Как вы относитесь к формату читки пьесы?
У меня двоякое отношение. С одной стороны, это очень хорошо потому, что читка презентует пьесу. Когда читаешь пьесу сам – это одно, а когда слышишь, как говорит актер, – совершенно другое восприятие. Ты можешь прочитать, и оно может не влететь в тебя, а когда прочитал актер, это может зацепить, ты найдешь какие-то моменты, которые приведут к тому, что пьесу захочется увидеть в театре или прочитать еще раз или поставить как режиссер. Поэтому, конечно, читки необходимы. С другой стороны, мне, как режиссеру, все время сложно определиться. В читке режиссера вроде не должно быть, но он есть. Как соблюсти грань непонятно и, мне кажется, нет никакой панацеи.

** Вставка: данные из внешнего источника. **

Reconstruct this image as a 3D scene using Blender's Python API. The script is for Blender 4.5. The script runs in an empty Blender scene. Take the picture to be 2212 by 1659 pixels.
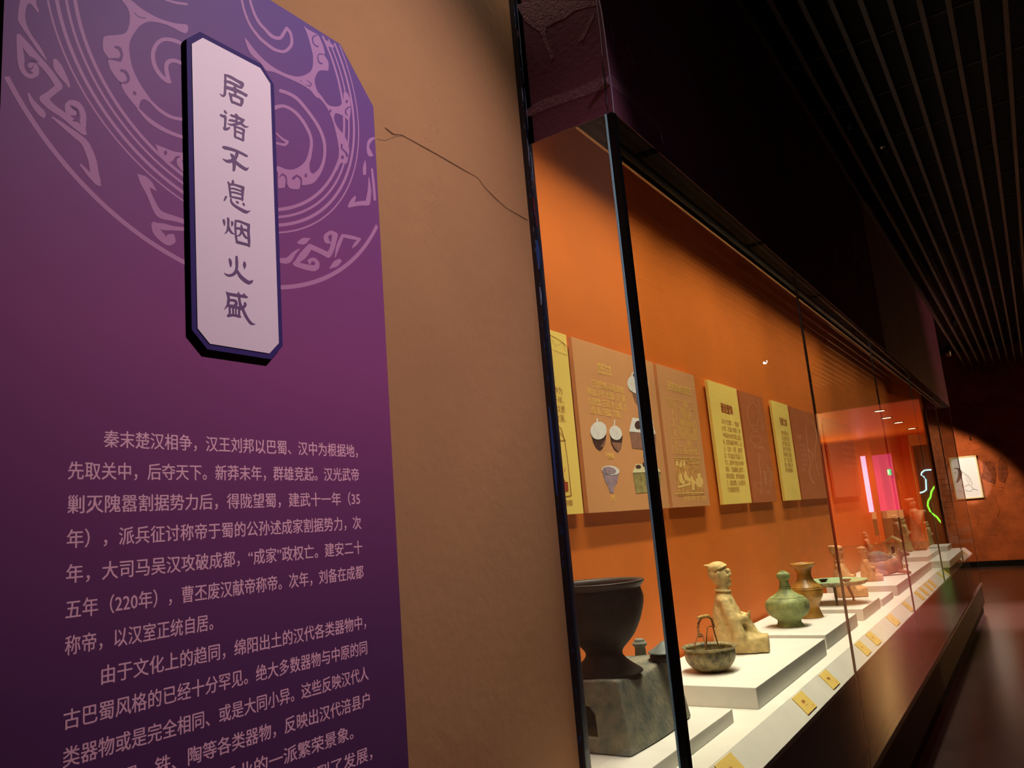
import bpy, bmesh, math, random
from mathutils import Vector, Matrix
from mathutils.geometry import tessellate_polygon
random.seed(7)
S = bpy.context.scene
COL = S.collection
# ------------------------------------------------------------------ camera
YAW, PITCH, ROLL, F = -0.57120558, 0.18159763, -0.0848928, 1705.6202
CX, CY = 1106.0, 829.5
EYE = Vector((0, 0, 1.5))
fw = Vector((math.sin(YAW)*math.cos(PITCH), math.cos(YAW)*math.cos(PITCH), math.sin(PITCH)))
ri = Vector((math.cos(YAW), -math.sin(YAW), 0)); up = ri.cross(fw)
R_ = math.cos(ROLL)*ri + math.sin(ROLL)*up
U_ = -math.sin(ROLL)*ri + math.cos(ROLL)*up
cd = bpy.data.cameras.new('camera'); cam = bpy.data.objects.new('camera', cd); COL.objects.link(cam)
cam.matrix_world = Matrix(((R_.x, U_.x, -fw.x, 0), (R_.y, U_.y, -fw.y, 0), (R_.z, U_.z, -fw.z, 1.5), (0, 0, 0, 1)))
cd.sensor_fit = 'HORIZONTAL'; cd.sensor_width = 36; cd.lens = F/2212*36; cd.clip_start = 0.02
S.camera = cam
# ------------------------------------------------------------------ world, exposure
w = bpy.data.worlds.new('world'); S.world = w; w.use_nodes = True
w.node_tree.nodes['Background'].inputs[0].default_value = (0.35, 0.18, 0.22, 1)
w.node_tree.nodes['Background'].inputs[1].default_value = 0.004
S.view_settings.view_transform = 'Standard'; S.view_settings.look = 'None'
S.view_settings.exposure = 0.0; S.view_settings.gamma = 1; S.view_settings.use_curve_mapping = False
S.cycles.use_denoising = True
S.cycles.max_bounces = 7; S.cycles.transparent_max_bounces = 24; S.cycles.sample_clamp_indirect = 4

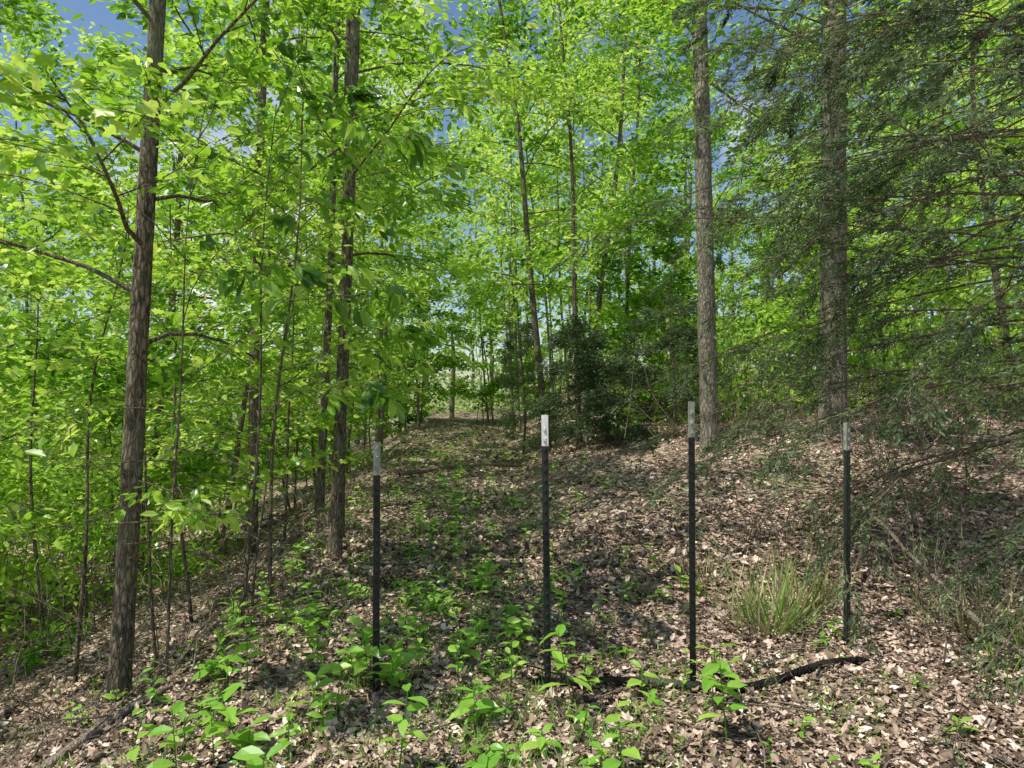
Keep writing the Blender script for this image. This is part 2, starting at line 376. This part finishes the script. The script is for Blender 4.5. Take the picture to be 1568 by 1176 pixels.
make_tree('poplar_tree',-1.62,6.2,7.6,.060,LM,lean=(.25,.2),cb=.35,nl=16,L=2.1,subs=6,twigs=0,N=2500,size=.10,spread=.12,kind='hex',tone=.6,sides=10,rings=30,rough=.03,wob=.003,rtop=.6,bare=4)
make_tree('poplar_tree',-1.75,6.9,7.6,.045,LM,lean=(.1,.2),cb=.35,nl=15,L=2.0,subs=6,N=2400,size=.10,spread=.12,kind='hex',tone=.6,sides=9,rings=26,wob=.008,rtop=.5,bare=4)
make_tree('maple_tree',-2.45,8.6,8.6,.06,LM,lean=(.3,.3),cb=.3,nl=18,L=2.3,subs=6,N=3500,size=.12,spread=.14,kind='hex',tone=.5,sides=9,rings=24,wob=.008,rtop=.4)
make_tree('maple_tree',-3.15,8.2,8.6,.075,LM,lean=(.2,.0),cb=.3,nl=18,L=2.6,subs=6,N=3700,size=.12,spread=.15,kind='hex',tone=.55,sides=9,rings=24,wob=.006,rtop=.5)
make_tree('maple_tree',-6.4,7.5,8,.07,LM,cb=.2,nl=20,L=2.6,subs=6,N=4000,size=.12,spread=.15,kind='hex',tone=.6,sides=9,wob=.015,rtop=.4)
# right oaks
make_tree('oak_tree',2.62,9.0,9.5,.122,GM,lean=(-.2,0),cb=.5,nl=11,L=2.8,subs=7,N=3000,size=.12,spread=.18,kind='hex',tone=.6,sides=14,rings=34,rough=.03,wob=.006,rtop=.7)
make_tree('oak_tree',4.35,9.2,9.8,.18,GM,lean=(0,0),cb=.5,nl=10,L=3.0,subs=7,N=3000,size=.12,spread=.18,kind='hex',tone=.5,sides=14,rings=34,rough=.03,wob=.003,rtop=.75)
# centre trees
make_tree('oak_tree',.75,14.0,10.5,.08,FM,lean=(-1.1,0),cb=.3,nl=22,L=3.4,subs=7,N=6600,size=.14,spread=.22,kind='hex',tone=.65,sides=9,rings=20,wob=.02,rtop=.3)
make_tree('oak_tree',1.3,13.0,9.5,.06,FM,lean=(-.4,0),cb=.3,nl=18,L=2.8,subs=7,N=4800,size=.13,spread=.2,kind='hex',tone=.65,sides=9,rings=20,wob=.02,rtop=.3)
print('near trees',time.time()-T0)

# ---------------- cedars ----------------
def cedar(name,x,y,H,r0,cb,nl,L,subs,twigs,N,size,tone=.45,azr=None,up=(-.05,.35),bare=.25,top=.1,bend=-.25,wid=1.0,spr=0,pw=.8):
    mb=MB(); z0=float(gh(x,y)); rings=14; t=np.linspace(0,1,rings)
    tr=np.stack([x+.05*np.sin(t*5),y+.05*np.cos(t*4),z0-.1+(H+.1)*t],1); tube(mb,tr,r0*(1-.85*t),9,0,.5,.04)
    segs=[]; az=0
    for i in range(nl):
        tt=cb+(1-cb)*(i+.5)/nl; p,_=interp(tr,min(tt,.99)); az+=2.4+rng.standard_normal()*.4
        a=az if azr is None else rng.uniform(*azr)
        ln=L*(top+(1-top)*(1-(tt-cb)/(1-cb))**pw)*rng.uniform(.6,1.15); e=rng.uniform(*up)
        pts=curve(p,[math.cos(a)*math.cos(e),math.sin(a)*math.cos(e),math.sin(e)],ln,7,bend,.12)
        rl=max(.004,r0*.16*(1-tt*.6)); tube(mb,pts,np.linspace(rl,.0025,7),5,0)
        for k in range(subs):
            s=bare+(1-bare)*(k+rng.random())/subs; q,dd=interp(pts,min(s,.99)); rot=(1 if k%2 else -1)*rng.uniform(.4,1.0); c,s_=math.cos(rot),math.sin(rot)
            d2=np.array([dd[0]*c-dd[1]*s_,dd[0]*s_+dd[1]*c,dd[2]+rng.uniform(-.35,.2)]); sl=ln*rng.uniform(.2,.38)*(1.25-.7*s)
            sp=curve(q,d2,sl,4,-.35,.1); tube(mb,sp,np.linspace(.0035,.0012,4),3,0)
            if s>bare+.12: segs.append((sp[1],sp[-1]))
            for m in range(twigs):
                w,d3=interp(sp,.2+.79*(m+rng.random())/twigs); rot=(1 if m%2 else -1)*rng.uniform(.4,.9); c,s_=math.cos(rot),math.sin(rot)
                d4=nrmz(np.array([d3[0]*c-d3[1]*s_,d3[0]*s_+d3[1]*c,d3[2]+rng.uniform(-.4,.15)]))
                if s>bare+.12: segs.append((w,w+d4*sl*rng.uniform(.3,.5)))
    leafcloud(mb,segs,N,size,spr if spr else .008+size*.06,.9,'nee',tone,.08,1.2,wid,1,.45,.6)
    return mb.build(name,[M_cbark,M_cedar],(x,y,z0))
cedar('red_cedar_tree',4.3,4.9,5.6,.10,.24,82,3.4,12,4,135000,.044,.48,azr=(2.2,4.3),up=(-.12,.3),bare=.22,top=.7,wid=2.1,bend=-.35)
cedar('red_cedar_tree',5.6,7.2,7,.10,.10,54,2.8,9,4,40000,.08,.48,wid=2.0,top=.3)
cedar('red_cedar_tree',2.5,10.6,2.0,.03,.05,36,1.0,7,3,9000,.08,.4,wid=2.2,up=(.1,.9),top=.5,spr=.05)
cedar('red_cedar_tree',1.15,12.2,2.1,.03,.05,42,1.1,7,3,13000,.08,.4,wid=2.2,up=(.1,.9),top=.5,spr=.06)
cedar('red_cedar_tree',1.75,11.6,1.5,.03,.05,36,1.0,7,3,10000,.08,.4,wid=2.2,up=(.1,.9),top=.5,spr=.06)
cedar('red_cedar_tree',.25,15.5,3.0,.03,.05,42,1.0,7,3,10000,.09,.95,wid=2.0,up=(.1,.9),top=.3,spr=.05)
cedar('red_cedar_tree',3.0,7.8,.8,.012,.1,22,.4,6,2,2500,.05,.9,wid=1.8,up=(.1,.9),top=.4)
cedar('red_cedar_tree',4.3,6.5,.9,.012,.1,22,.4,6,2,2500,.05,.85,wid=1.8,up=(.1,.9),top=.4)
print('cedars',time.time()-T0)

# ---------------- forest ----------------
def corridor(x,y,hw): return abs(x+.085*y)<hw
cnt=0
placed=[]
while cnt<32:
    y=rng.uniform(10.5,32); x=rng.uniform(-1,1)*(.8*y+2)
    if corridor(x,y,2.6) or (0<x<5.5 and y<12.5): continue
    if any((x-a)**2+(y-b)**2<7.0 for a,b in placed): continue
    placed.append((x,y)); cnt+=1
    f=y/20; H=min(1.6+.55*y+rng.uniform(-1.5,1.5),rng.uniform(10.5,15.5))
    make_tree('offframe_shade_tree',x,y,H,rng.uniform(.045,.10),[M_bark if rng.random()<.6 else M_bark2,M_far],lean=(rng.uniform(-1.2,1.2),rng.uniform(-.5,.5)),cb=rng.uniform(.15,.35),nl=20,
      L=rng.uniform(2.4,3.6),subs=6,N=4100,size=.13+.05*f,spread=.24,kind='dia' if y>14 else 'hex',tone=rng.uniform(.3,.9),sides=7,wob=.025,rtop=.3)
for k in range(20):
    y=rng.uniform(15,31); sd=1 if k%2 else -1; x=-.085*y+sd*rng.uniform(1.6,4.2)
    if y>26: x=-.085*y+rng.uniform(-4,4)
    make_tree('offframe_shade_tree',x,y,rng.uniform(8,12),rng.uniform(.035,.06),[M_bark2,M_far],lean=(rng.uniform(-1,1),0),cb=.4,nl=12,L=1.9,subs=5,N=1300,size=.17,spread=.25,kind='dia',tone=rng.uniform(.5,.9),sides=6,wob=.03,rtop=.4)
cnt=0
while cnt<66:
    y=rng.uniform(8,30) if cnt<60 else rng.uniform(27,31); x=rng.uniform(-1,1)*(.8*y+2) if cnt<60 else rng.uniform(-5,1)
    if cnt<60 and (corridor(x,y,2.6 if y<20 else 2.0) or (-.5<x<7 and y<11.5)): continue
    if x<0 and x>-3.2 and y<10: continue
    cnt+=1; f=y/20
    make_tree('understory_tree',x,y,rng.uniform(2.4,5.5),rng.uniform(.015,.035),FM,lean=(rng.uniform(-.6,.6),rng.uniform(-.4,.4)),cb=.1,nl=14,
      L=rng.uniform(1.2,2.2),subs=6,N=2150,size=.11+.05*f,spread=.17,flat=.45,kind='dia' if y>14 else 'hex',tone=rng.uniform(.3,.9),sides=5,wob=.05)
print('forest',time.time()-T0)
for x,y,N in ((-7.5,1.5,1300),(-5,-3,1100),(8.5,0,2500),(9,5.5,3500),(-10,5,2800),(-12.5,9,3500)):  # unseen trees added outside the frame to shade the clearing
    make_tree('offframe_shade_tree',x,y,9,.09,LM,cb=.35,nl=18,L=2.8,subs=6,N=N,size=.15,spread=.25,kind='dia',tone=.55)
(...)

Но при постановке читки вы себя не ограничиваете?
Я себя никогда не ограничиваю в этом смысле. Здесь я увидел, что нужно сделать так и сделал. В прошлом году на Любимовке мы делали пьесу «Молоко» Екатерины Мавроматис. Я решил, что надо сократить треть пьесы и оказался, в конечном итоге, прав. Катя частично переписала пьесу и сейчас по ней идет спектакль в «Гоголь-центре».
Когда есть актеры, к ним пришел режиссер, они выходят сцену читать публично текст – это уже театр. Этот момент в читке, как жанре, до конца не определен. Режиссер вступает в пространство театра, но при этом должен презентовать текст. Сделать это можно только на абсолютной внутренней чуйке актеров и режиссера.
Читка – пограничный жанр, который требует внутренней интуиции. В ней нет реальных правил. Конечно, есть «хартия» Любимовки относительно читок, но фактически ее никто не соблюдает, потому что это нереально. Как можно не разбирать текст или не интерпретировать его. Когда мы просто читаем текст, мы уже его интерпретируем. Тогда автор должен сам сесть, прочитать и все равно получится уже интерпретация автора – транскрипция в транскрипции. Поэтому читка – это интересная вещь. Правила есть, но как их соблюдать не понятно.